JR: Ensinou-me a ver melhor certas coisas de ordem técnicas, de cor. As cores que nós vemos nos quadros fascinam-nos mas quem não é do métier não está com a preocupação de ver como é que foi conseguida partindo da gama que o mercado tem. Havia pintores que tratavam os seus próprios pigmentos. Quando se pretende fazer uma cópia como eu fiz é assim. É um devaneio. Não terá muito sentido porque a época é diferente, os materiais são outros. Mas, mesmo assim, quis tentar. Acho que aprendi bastante com isso. Copiei italianos, flamengos, espanhóis...

 CVM: E apanhou, de cada um, essa respiração tal respiração própria ou o caso do Goya foi um momento único?

 JR: O Goya foi muito particular. Eu também tinha que me cingir às pinturas que estavam na parede e que me interessavam. Nunca me interessou pintar a Gioconda. Mesmo assim, um dia, fui lá à secretaria, por curiosidade, saber quando é que poderia pintar a Gioconda, se fizesse o pedido. Abriram à minha frente um livro enorme e disseram-me: só no ano de não sei quantos...

 CVM: Alguns anos mais tarde?

 JR: Muitos anos depois! Era um quadro que tinha, realmente, uma lista de espera muito grande. O Bruegel, por exemplo, já me interessou. Se calhar, também pela linha curva: é tudo um desenho muito curvilíneo. Até copiei uns Vermeers: aquela pintura que tem pouco mais de um palmo mas que é uma maravilha. É um pintor que trata a figuração e a realidade mas com um refinamento extraordinário.

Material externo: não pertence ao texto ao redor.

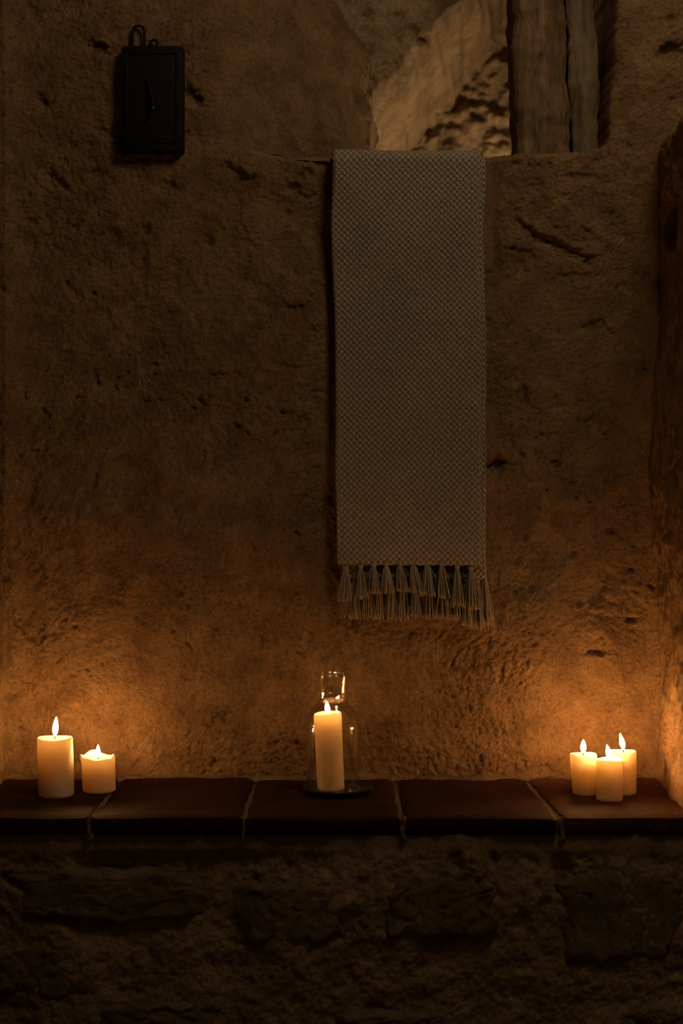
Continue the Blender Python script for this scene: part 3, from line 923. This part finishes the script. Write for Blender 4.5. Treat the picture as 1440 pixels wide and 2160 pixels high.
def sweep_cloth(name, xl_top, xr_top, xl_bot, xr_bot, y_front, thick, z_bot, over_y, z_top, seed, edge_r):
    """folded cloth: a flat rounded tube swept from the hem up the wall and over the sill"""
    path = []
    nzp = 260
    zt = z_top - 0.022
    for i in range(nzp + 1):
        q = i / nzp
        z = z_bot + (zt - z_bot) * q
        path.append((y_front, z, 1 - q))
    Rr = 0.022
    for a in np.linspace(0.08, math.pi / 2, 12):
        path.append((y_front + Rr - Rr * math.cos(a), zt + Rr * math.sin(a), 0.0))
    for y in np.linspace(y_front + Rr + 0.01, over_y, 24)[0:]:
        path.append((y, z_top - 0.012 * max(0, (y - 0.02)), 0.0))
    # cross-section: front skin then back skin
    nf = 120
    sec = []
    for i in range(nf + 1):
        sec.append((i / nf, 1.0))
    for a in np.linspace(0, math.pi, 9)[1:-1]:
        sec.append(('r', a))
    for i in range(24 + 1):
        sec.append((1 - i / 24, -1.0))
    for a in np.linspace(0, math.pi, 9)[1:-1]:
        sec.append(('l', a))
    ns = len(sec)
    P = len(path)
    W = noise2(P, ns + 20, 0.004, 2.0, 0.10, 0.6, seed)[:, :ns] * 0.0012
    Wc = noise2(P, 16, 0.004, 1.8, 0.15, 1.0, seed + 1)[:, :2] * 0.0015
    V = np.zeros((P, ns + 1, 3)); UV = np.zeros((P, ns + 1, 2))
    s_acc = 0
    for j, (y, z, low) in enumerate(path):
        if j: s_acc += math.dist(path[j][:2], path[j - 1][:2])
        a, b = path[max(j - 1, 0)], path[min(j + 1, P - 1)]
        ty, tz = b[0] - a[0], b[1] - a[1]
        l = math.hypot(ty, tz); ty /= l; tz /= l
        ny_, nz_ = -tz, ty                                   # outward (towards the room / up)
        xl = xl_top + (xl_bot - xl_top) * low + Wc[j, 0]; xr = xr_top + (xr_bot - xr_top) * low + Wc[j, 1]
        for i, (p, s) in enumerate(sec):
            if p == 'r':
                x = xr + edge_r * math.sin(s); off = thick / 2 * math.cos(s); u = xr + edge_r * s
            elif p == 'l':
                x = xl - edge_r * math.sin(s); off = -thick / 2 * math.cos(s); u = xl - edge_r * s
            else:
                x = xl + (xr - xl) * p; off = s * thick / 2; u = x
            w = W[j, i] if (p not in ('r', 'l') and s > 0) else 0
            if p not in ('r', 'l') and s > 0 and j == 0: w -= thick * 0.3
            V[j, i] = (x, y + ny_ * (off + w), z + nz_ * (off + w))
            UV[j, i] = (u, s_acc)
        V[j, ns] = V[j, 0]; UV[j, ns] = (xl - edge_r * math.pi, s_acc)
    V = V - np.array(OFF)
    nyv, nxv = V.shape[:2]
    F = grid_faces(nyv, nxv, flip=False)
    me = mesh_np(name, V.reshape(-1, 3), F, uv=UV.reshape(-1, 2))
    return me

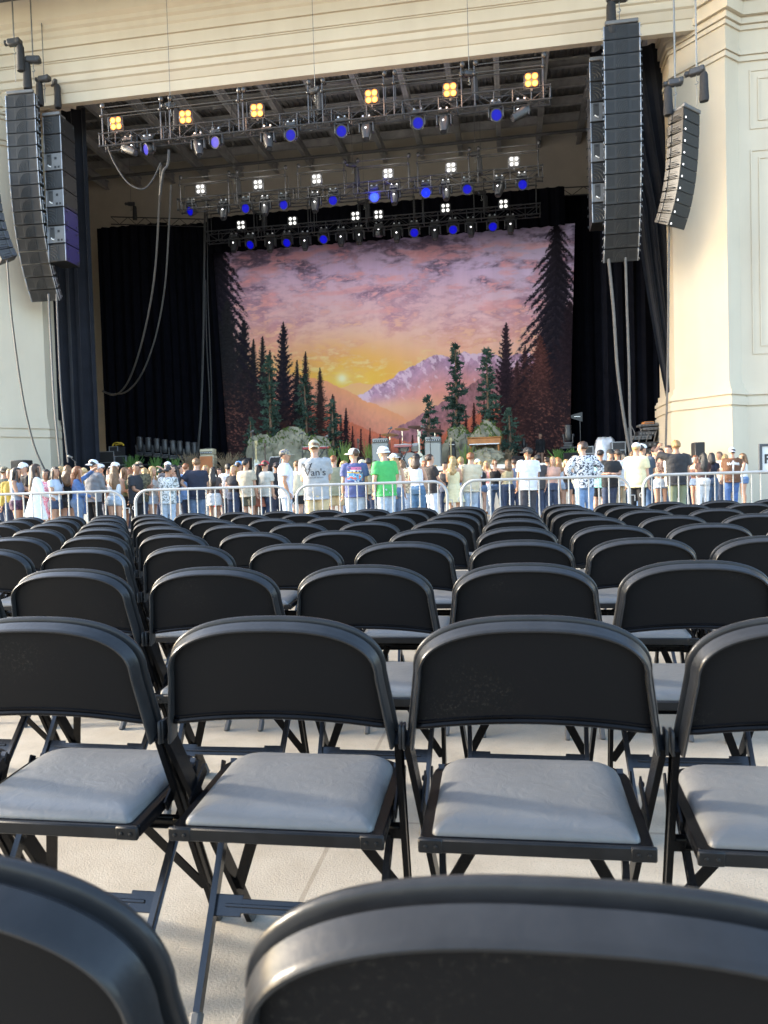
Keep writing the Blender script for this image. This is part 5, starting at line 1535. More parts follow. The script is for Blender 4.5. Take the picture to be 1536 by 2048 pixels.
q.build('letter', M('sign_black', (.01, .01, .012), .5), sg, smooth=False)
q = MB(); q.tube([(W_/2, .03, 0), (W_/2, .03, zl+.1)], .022, 8); q.lathe([(.2, 0), (.2, .02), (.03, .035)], (W_/2, .03, 0), n=14); q.build('post', FRM, sg)
# ================================================================ people
def skinmat(n, c): return M('skin_'+n, c, .55, var=.08, vs=9)
SK = {'l': skinmat('light', (.42, .235, .155)), 'm': skinmat('medium', (.33, .175, .105)), 't': skinmat('tan', (.25, .125, .07)), 'd': skinmat('brown', (.12, .055, .03))}
EYE_M = M('eye_dark', (.015, .01, .008), .3); LIP = M('lip', (.26, .08, .065), .5); BROW = M('brow', (.05, .03, .02), .8)
FAB = {}
def fabric(c, pat=None, c2=None, rough=.85):
    key = (c, pat, c2)
    if key in FAB: return FAB[key]
    lin = tuple(v*.70 for v in srgb(*c))
    nm = 'cloth_%d_%d_%d%s' % (*c, '_'+pat if pat else '')
    m = M(nm+'_'+str(len(FAB)), lin, rough, var=.10 if pat != 'denim' else .22, vs=14, bump=.35, bs=22)
    if pat in ('leaf', 'floral', 'camo', 'plaid'):
        nt, b, L = nodes_of(m)
        l2 = tuple(v*.62 for v in srgb(*c2))
        tc = nt.nodes.new('ShaderNodeTexCoord')
        if pat == 'plaid':
            n = nt.nodes.new('ShaderNodeTexWave'); n.inputs['Scale'].default_value = 9; n.bands_direction = 'Z'
        else:
            n = nt.nodes.new('ShaderNodeTexNoise'); n.inputs['Scale'].default_value = {'leaf': 17, 'floral': 22, 'camo': 14}[pat]; n.inputs['Detail'].default_value = 2
            n.inputs['Distortion'].default_value = 1.5
        L.new(tc.outputs['Object'], n.inputs['Vector'])
        r = nt.nodes.new('ShaderNodeMapRange'); r.inputs['From Min'].default_value = .50; r.inputs['From Max'].default_value = .54
        L.new(n.outputs['Fac'], r.inputs['Value'])
        mx = nt.nodes.new('ShaderNodeMix'); mx.data_type = 'RGBA'; mx.inputs['A'].default_value = (*lin, 1); mx.inputs['B'].default_value = (*l2, 1)
        L.new(r.outputs[0], mx.inputs['Factor']); L.new(mx.outputs['Result'], b.inputs['Base Color'])
    FAB[key] = m
    return m
def hairmat(c):
    key = ('hair', c)
    if key not in FAB:
        m = M('hair_%d_%d_%d' % c, tuple(v*.6 for v in srgb(*c)), .5, var=.4, vs=30)
        nt, b, L = nodes_of(m)
        tc = nt.nodes.new('ShaderNodeTexCoord'); mp = nt.nodes.new('ShaderNodeMapping'); mp.inputs['Scale'].default_value = (70, 70, 7)
        n = nt.nodes.new('ShaderNodeTexNoise'); n.inputs['Scale'].default_value = 1; n.inputs['Detail'].default_value = 3
        L.new(tc.outputs['Object'], mp.inputs['Vector']); L.new(mp.outputs['Vector'], n.inputs['Vector'])
        bp = nt.nodes.new('ShaderNodeBump'); bp.inputs['Strength'].default_value = .8; bp.inputs['Distance'].default_value = .02
        L.new(n.outputs['Fac'], bp.inputs['Height']); L.new(bp.outputs['Normal'], b.inputs['Normal'])
        FAB[key] = m
    return FAB[key]
def ell(c, a, b_, n=16, e=2.3, rz=0.):
    c = Vector(c); out = []
    for i in range(n):
        t = 2*PI*i/n; x = a*math.copysign(abs(math.cos(t))**(2/e), math.cos(t)); y = b_*math.copysign(abs(math.sin(t))**(2/e), math.sin(t))
        out.append(c+Vector((x*math.cos(rz)-y*math.sin(rz), x*math.sin(rz)+y*math.cos(rz), 0)))
    return out
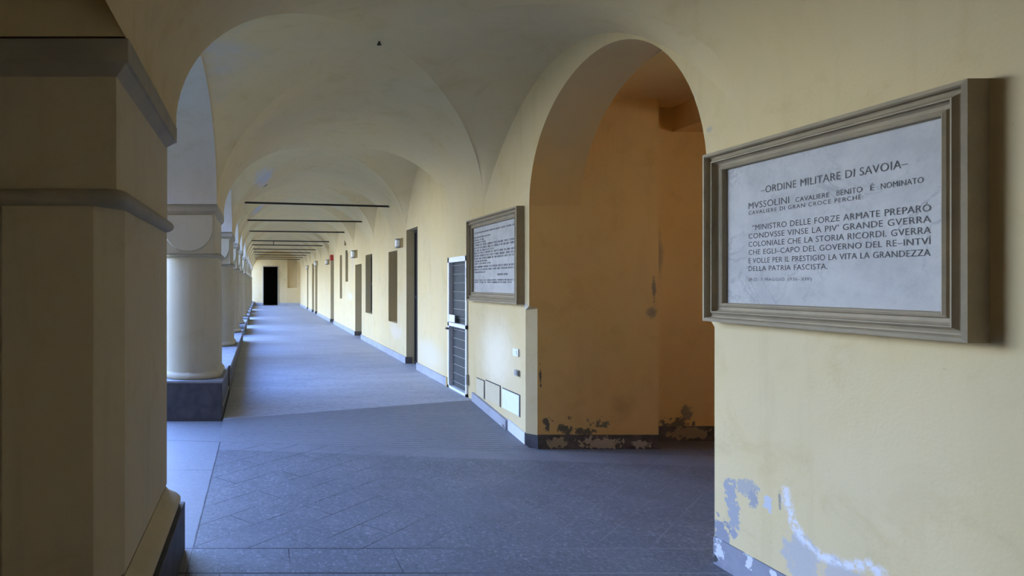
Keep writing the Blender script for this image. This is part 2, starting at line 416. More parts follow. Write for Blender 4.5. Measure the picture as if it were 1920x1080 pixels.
    col = mix(nt, jm, col, mix(nt, maprange(nt, X, 0.6, 2.2), (0.025, 0.022, 0.02), (0.22, 0.22, 0.22)))
    nt.links.new(col, b.inputs['Base Color'])
    bump(nt, b, math_(nt, 'SUBTRACT', math_(nt, 'MULTIPLY', noise(nt, vec, 90, 3), 0.35), jm), 0.35, 0.004)
    return m
M_FLOOR = floor_mat()

def cobble_mat(name, ribs):
    m, nt, b, vec = new_mat(name, 0.62, 0.3)
    c = mix(nt, maprange(nt, noise(nt, mapping(nt, vec, scale=(0.5, 1.6, 1)), 1.6, 5, 0.6), 0.3, 0.72), (0.40, 0.40, 0.41), (0.33, 0.33, 0.34))
    if ribs: c = mix(nt, 0.65, c, (0.16, 0.16, 0.165))
    c = mix(nt, maprange(nt, noise(nt, mapping(nt, vec, scale=(0.5, 1.4, 1)), 26, 5, 0.75), 0.46, 0.68, 0, 0.6), c, (0.15, 0.15, 0.15))
    h = noise(nt, mapping(nt, vec, scale=(0.6, 2.0, 1)), 18, 4)
    if ribs:
        w = N(nt, 'ShaderNodeTexWave', bands_direction='Y'); w.inputs['Scale'].default_value = 5.5; w.inputs['Distortion'].default_value = 1.2
        w.inputs['Detail'].default_value = 3; nt.links.new(vec, w.inputs['Vector'])
        c = mix(nt, math_(nt, 'MULTIPLY', w.outputs['Fac'], 0.3), c, (0.12, 0.115, 0.11))
        h = w.outputs['Fac']
    nt.links.new(c, b.inputs['Base Color']); bump(nt, b, h, 0.35, 0.006)
    return m
M_CORR = cobble_mat('rough_granite_floor', False)
M_RAMP = cobble_mat('ribbed_ramp_stone', True)

# ------------------------------------------------------------------ setting: floors
PF, PR = 2.42, 3.83                       # near pier front / rear
Z0 = -0.2                                 # level of the near floor
mb = MB()
def ramp_foot(x): return 6.42 - 0.12 * x
xs = [-1.42, -0.48, 0.6, 1.8, RW]
mb.face([(-1.42, -6.3, Z0), (7.6, -6.3, Z0), (7.6, ramp_foot(RW), Z0), (RW, ramp_foot(RW), Z0), (-0.48, ramp_foot(-0.48), Z0), (-0.48, 7.47, Z0), (-1.42, 7.47, Z0)])
mb.face([(RW, ramp_foot(RW), Z0), (7.6, ramp_foot(RW), Z0), (7.6, 7.6, Z0), (RW, 7.6, Z0)])
struct(mb.build('floor', M_FLOOR))
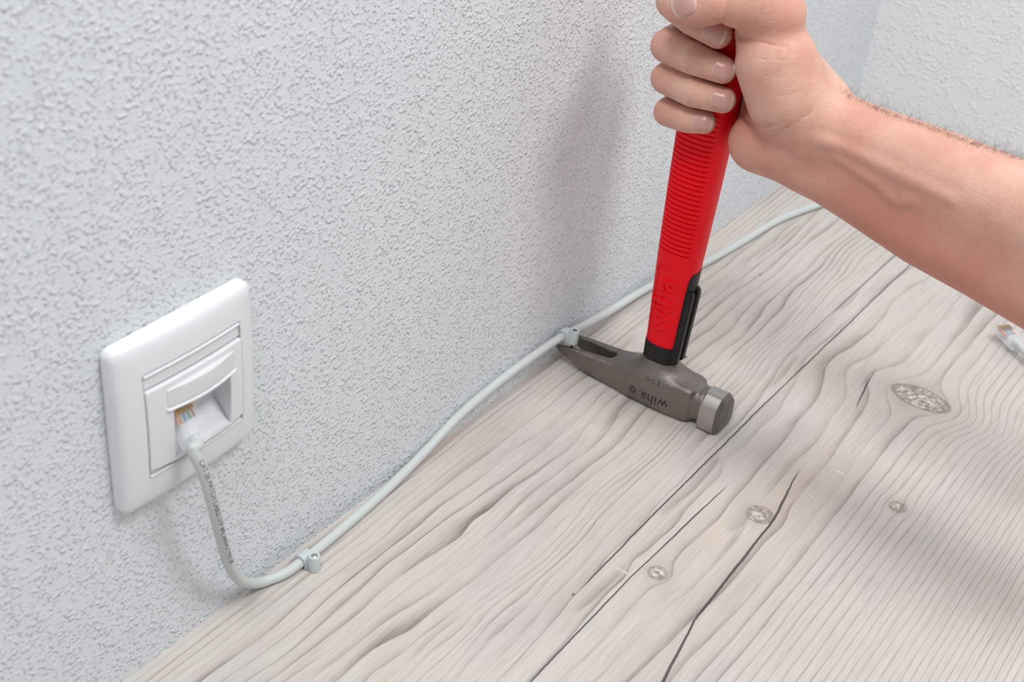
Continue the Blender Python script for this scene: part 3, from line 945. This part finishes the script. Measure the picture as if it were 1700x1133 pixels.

  Diálogo V Onde o Mestre adverte os falsários; onde explica de como se descobriu incapaz de franquear as fronteiras do abstraccionismo; onde confessa a rejeição por um pintor como Bacon; e onde admite:

  “A minha única regra é a de começar com o instinto”

 JR: Fiz algumas coisas para teatro. Se hoje há problemas, na altura, ainda havia mais. O que funcionava eram os teatros experimentais, portanto aquilo nunca era para ganhar dinheiro. Mas eu gostava porque podia experimentar materiais, fazer experiências. Metia na cabeça: agora vou experimentar a espuma de nylon, por exemplo. Eram trabalhos que serviam uma causa e ao mesmo tempo, com eles, eu estava a experimentar materiais.

 CVM: Isso depois tinha efeito e resultados práticos na sua pintura?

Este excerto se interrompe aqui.